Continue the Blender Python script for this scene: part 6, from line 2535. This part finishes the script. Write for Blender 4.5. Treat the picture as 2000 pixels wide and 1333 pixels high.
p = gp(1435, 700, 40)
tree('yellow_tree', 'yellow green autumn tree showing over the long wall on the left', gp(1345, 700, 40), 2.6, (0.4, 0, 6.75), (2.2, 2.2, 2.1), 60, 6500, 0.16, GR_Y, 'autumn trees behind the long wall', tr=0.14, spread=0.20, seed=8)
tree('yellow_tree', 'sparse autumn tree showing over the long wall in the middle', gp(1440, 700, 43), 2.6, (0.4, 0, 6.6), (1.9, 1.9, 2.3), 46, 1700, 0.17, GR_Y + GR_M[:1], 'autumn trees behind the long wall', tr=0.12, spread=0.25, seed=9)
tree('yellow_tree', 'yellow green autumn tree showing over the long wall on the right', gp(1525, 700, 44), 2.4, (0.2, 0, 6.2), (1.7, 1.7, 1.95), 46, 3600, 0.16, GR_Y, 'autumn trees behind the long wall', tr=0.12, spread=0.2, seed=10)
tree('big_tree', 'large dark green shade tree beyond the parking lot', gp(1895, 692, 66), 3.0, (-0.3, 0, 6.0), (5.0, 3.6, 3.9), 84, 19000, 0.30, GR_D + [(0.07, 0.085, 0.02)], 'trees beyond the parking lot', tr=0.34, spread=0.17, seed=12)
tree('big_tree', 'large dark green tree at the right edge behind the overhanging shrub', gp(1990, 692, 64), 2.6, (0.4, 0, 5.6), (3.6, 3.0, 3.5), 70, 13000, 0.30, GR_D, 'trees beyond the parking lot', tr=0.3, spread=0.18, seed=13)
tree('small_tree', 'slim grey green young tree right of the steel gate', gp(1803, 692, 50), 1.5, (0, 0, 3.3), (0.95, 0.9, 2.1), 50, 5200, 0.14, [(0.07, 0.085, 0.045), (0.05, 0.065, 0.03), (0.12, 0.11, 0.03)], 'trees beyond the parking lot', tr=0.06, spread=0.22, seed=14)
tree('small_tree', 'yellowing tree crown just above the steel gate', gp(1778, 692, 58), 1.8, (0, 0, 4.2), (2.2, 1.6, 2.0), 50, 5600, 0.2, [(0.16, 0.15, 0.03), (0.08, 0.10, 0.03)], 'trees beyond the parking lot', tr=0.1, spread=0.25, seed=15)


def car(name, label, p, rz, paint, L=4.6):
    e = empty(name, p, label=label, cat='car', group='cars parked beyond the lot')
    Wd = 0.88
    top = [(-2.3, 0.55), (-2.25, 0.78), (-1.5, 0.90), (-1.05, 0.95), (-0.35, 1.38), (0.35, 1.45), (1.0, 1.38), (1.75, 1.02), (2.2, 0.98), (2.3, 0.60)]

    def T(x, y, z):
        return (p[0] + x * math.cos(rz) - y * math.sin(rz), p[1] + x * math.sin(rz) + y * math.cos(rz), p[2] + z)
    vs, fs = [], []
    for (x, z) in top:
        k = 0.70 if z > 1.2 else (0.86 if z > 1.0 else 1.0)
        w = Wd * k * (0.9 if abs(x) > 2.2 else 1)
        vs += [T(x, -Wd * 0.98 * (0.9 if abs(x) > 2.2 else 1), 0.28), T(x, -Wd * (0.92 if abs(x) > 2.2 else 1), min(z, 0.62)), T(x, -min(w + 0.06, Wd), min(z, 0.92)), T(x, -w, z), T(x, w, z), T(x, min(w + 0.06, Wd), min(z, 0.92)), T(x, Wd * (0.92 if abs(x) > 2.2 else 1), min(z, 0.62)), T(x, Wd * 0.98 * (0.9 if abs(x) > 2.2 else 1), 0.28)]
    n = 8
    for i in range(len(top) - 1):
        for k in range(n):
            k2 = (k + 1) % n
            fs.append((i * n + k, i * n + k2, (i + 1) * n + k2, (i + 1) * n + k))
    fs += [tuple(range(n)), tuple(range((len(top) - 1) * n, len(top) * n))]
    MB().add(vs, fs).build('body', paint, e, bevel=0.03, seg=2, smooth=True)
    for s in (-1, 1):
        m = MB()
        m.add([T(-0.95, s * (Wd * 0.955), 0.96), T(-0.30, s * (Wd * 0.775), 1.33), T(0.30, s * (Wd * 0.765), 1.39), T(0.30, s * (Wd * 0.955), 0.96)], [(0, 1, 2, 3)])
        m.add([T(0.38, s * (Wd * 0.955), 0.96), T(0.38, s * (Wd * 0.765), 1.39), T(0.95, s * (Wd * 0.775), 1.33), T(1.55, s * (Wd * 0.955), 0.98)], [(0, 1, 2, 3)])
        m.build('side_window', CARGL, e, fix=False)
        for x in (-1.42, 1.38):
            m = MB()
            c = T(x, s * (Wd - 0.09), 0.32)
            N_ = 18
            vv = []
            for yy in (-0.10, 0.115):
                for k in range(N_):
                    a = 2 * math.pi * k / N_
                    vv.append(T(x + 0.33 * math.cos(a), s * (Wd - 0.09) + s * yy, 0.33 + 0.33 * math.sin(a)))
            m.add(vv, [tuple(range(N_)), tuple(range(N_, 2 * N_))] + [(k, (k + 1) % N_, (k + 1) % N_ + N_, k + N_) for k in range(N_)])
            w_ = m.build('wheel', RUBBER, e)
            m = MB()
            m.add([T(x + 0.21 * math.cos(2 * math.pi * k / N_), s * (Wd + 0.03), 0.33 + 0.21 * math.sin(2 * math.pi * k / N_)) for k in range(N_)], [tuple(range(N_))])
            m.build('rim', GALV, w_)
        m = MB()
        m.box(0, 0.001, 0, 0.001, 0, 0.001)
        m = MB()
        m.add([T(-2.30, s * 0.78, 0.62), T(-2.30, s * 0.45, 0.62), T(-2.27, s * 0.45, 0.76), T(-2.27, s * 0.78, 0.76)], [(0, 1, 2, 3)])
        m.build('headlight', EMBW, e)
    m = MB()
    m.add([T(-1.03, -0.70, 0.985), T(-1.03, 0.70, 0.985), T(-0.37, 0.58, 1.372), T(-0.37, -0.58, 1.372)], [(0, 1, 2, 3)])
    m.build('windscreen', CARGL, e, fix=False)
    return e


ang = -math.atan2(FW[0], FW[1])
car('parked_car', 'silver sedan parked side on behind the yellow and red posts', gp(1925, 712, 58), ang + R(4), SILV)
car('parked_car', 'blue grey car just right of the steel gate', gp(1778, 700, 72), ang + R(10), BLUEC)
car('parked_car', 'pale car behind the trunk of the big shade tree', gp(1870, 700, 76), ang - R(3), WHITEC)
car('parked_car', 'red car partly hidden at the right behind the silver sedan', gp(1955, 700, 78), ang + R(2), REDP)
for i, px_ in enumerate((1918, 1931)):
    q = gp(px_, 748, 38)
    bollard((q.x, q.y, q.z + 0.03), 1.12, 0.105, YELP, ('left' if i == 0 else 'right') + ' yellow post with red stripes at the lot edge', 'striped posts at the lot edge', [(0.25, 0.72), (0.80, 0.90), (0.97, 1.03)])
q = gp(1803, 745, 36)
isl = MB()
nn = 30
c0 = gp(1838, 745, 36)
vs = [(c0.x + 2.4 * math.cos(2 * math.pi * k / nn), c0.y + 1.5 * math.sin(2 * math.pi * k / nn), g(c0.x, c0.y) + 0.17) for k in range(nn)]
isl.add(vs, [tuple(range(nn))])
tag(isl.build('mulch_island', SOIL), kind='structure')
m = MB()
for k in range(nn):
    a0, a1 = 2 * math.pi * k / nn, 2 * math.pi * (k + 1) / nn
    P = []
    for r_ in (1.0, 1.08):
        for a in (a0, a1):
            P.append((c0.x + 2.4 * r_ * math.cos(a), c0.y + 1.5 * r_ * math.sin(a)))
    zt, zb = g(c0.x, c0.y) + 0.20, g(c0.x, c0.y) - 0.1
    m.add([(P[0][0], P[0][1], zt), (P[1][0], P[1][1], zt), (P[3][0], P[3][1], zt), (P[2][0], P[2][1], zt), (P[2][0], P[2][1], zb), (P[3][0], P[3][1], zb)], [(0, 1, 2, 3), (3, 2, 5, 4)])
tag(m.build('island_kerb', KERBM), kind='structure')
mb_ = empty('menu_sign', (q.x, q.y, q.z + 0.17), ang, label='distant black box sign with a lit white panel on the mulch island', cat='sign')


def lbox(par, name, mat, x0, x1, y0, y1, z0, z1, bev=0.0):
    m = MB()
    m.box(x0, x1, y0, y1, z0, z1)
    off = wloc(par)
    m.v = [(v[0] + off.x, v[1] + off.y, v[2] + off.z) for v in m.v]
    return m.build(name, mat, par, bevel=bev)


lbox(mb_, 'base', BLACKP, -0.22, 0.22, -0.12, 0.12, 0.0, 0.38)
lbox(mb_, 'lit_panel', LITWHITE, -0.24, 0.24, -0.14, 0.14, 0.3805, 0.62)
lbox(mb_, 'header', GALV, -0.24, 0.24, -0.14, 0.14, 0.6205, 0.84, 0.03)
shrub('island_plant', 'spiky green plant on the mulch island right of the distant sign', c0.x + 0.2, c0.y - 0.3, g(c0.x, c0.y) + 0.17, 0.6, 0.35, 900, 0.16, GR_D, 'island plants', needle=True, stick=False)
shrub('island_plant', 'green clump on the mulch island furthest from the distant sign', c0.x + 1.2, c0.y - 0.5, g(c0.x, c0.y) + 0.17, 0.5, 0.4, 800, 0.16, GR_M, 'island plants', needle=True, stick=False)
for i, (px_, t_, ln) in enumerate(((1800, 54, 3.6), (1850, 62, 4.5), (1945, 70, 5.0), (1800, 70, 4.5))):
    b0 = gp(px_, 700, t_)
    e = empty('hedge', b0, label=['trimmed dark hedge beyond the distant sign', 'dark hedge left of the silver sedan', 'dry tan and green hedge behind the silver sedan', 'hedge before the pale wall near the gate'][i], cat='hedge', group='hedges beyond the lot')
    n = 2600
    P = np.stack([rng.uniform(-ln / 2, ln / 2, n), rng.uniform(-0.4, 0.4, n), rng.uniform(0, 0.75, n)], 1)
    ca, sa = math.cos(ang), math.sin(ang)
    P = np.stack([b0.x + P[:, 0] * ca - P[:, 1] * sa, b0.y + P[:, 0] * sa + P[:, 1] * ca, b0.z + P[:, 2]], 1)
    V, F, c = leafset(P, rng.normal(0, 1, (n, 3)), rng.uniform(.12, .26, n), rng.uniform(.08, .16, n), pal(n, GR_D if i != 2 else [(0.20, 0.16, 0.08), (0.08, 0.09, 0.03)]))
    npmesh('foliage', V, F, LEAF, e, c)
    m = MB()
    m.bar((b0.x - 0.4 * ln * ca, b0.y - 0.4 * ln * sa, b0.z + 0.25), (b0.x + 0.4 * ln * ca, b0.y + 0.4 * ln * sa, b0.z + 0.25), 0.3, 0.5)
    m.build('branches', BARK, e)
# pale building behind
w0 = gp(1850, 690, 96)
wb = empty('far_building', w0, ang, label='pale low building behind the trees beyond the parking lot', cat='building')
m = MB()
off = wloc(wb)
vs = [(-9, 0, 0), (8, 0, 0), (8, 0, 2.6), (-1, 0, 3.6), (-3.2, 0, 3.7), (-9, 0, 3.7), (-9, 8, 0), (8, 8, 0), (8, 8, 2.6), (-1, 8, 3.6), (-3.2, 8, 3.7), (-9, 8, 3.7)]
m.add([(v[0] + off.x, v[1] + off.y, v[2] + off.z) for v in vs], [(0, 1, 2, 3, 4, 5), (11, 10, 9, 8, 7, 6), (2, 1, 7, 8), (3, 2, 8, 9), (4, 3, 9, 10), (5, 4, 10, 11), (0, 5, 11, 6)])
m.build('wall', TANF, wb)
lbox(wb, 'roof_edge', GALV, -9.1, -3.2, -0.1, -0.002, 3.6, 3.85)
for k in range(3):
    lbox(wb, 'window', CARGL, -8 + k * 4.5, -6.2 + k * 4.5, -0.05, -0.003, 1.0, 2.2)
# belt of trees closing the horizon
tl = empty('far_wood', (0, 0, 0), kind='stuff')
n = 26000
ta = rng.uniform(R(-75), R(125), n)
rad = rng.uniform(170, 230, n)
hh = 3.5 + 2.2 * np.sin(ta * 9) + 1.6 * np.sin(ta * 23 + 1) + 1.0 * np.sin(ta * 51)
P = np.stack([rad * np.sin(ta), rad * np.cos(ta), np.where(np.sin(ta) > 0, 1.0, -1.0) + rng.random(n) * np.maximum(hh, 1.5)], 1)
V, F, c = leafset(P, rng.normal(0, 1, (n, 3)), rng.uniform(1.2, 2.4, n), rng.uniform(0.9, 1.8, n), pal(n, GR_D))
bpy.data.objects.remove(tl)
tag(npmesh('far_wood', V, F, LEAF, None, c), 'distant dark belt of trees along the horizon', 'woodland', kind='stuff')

============

Write out every line of the listing that holds the word "from".

• Problem solution
Continue the Blender Python script for this scene: part 6, from line 2535. This part finishes the script. Write for Blender 4.5. Treat the picture as 2000 pixels wide and 1333 pixels high.
shrub('island_plant', 'green clump on the mulch island furthest from the distant sign', c0.x + 1.2, c0.y - 0.5, g(c0.x, c0.y) + 0.17, 0.5, 0.4, 800, 0.16, GR_M, 'island plants', needle=True, stick=False)